Twitter est un outil merveilleux, surtout pour les sites internet d’information générale. Ceux-ci peuvent y trouver, à tout instant de la journée, une discussion qui fera l’objet d’une « revue de tweets » rapide à faire. Qu’importe alors que le sujet soit grave : son traitement, lui, n’en sera que plus léger.

Le féminisme en a fait l’expérience le mardi 4 février. Ce jour-là, Valérie CG (@valerieCG sur Twitter) publie sur le réseau social une liste de conseils à l’attention des hommes qui veulent avoir un comportement féministe. Une « réaction à l’inertie d’une association de mecs censée déconstruire la virilité, et qui attend surtout, à mon sens, que les femmes leur disent quoi faire », explique-t-elle dans un entretien par mail. Parmi une vingtaine de conseils), un seul cristallise les réactions : « dans la rue la nuit si une femme est seule, je la dépasse vite en me mettant sur le trottoir d’en face pour montrer que tout est safe ».

« Nous ne sommes pas tous des agresseurs en puissance » et « il est ridicule de traverser la rue », font valoir des internautes, manifestement hors-sujet. « J’ai donné ce conseil précis, non pas pour qu’il soit pris au pied de la lettre mais pour qu’il y ait discussion autour de la peur des femmes dans l’espace public », indique Valérie CG.

Face à ces réactions, deux autres utilisatrices de Twitter créent le « hashtag » [1] : #safedanslarue. Avec ce mot-clef, de nombreuses femmes exposent publiquement les réflexes, plus ou moins conscients, qui guident leur comportement quand elles sont seules dans la rue : garder la main sur les clefs, mettre ses écouteurs sans musique, faire semblant de passer un coup de fil quand elles se sentent suivies…

Toute personne ayant suivi le débat depuis le début, ou prenant la peine de remonter à sa source et de s’attarder sur les tweets de Valérie CG, peut alors comprendre qu’il ne s’agit pas, pour les utilisatrices de Twitter, de se donner des « astuces » pour rentrer sans encombres à la maison, mais de témoigner de la pression sociale exercée de façon permanente sur les femmes, élevées dans la peur d’être agressées et violées (...)
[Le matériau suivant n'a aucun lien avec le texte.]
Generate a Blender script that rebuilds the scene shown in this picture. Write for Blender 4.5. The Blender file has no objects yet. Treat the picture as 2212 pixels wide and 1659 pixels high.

« Twitter s’inquiète », « Twitter s’indigne », « Twitter sourit »... Avec cette matière prête à l’emploi livrée par les internautes – et dont l’exploitation est rendue très facile par la possibilité d’intégrer directement les tweets dans les articles –, les sites d’information ont à leur disposition tout le nécessaire à la publication rapide de contenus courts et sans intérêt qui apparaîtront en bonne place dans Google. Et tant pis si un sujet qui pourrait fournir matière à reportages, enquêtes et débats se glisse parmi les « hashtags » du jour : il sera (mal)traité comme les autres.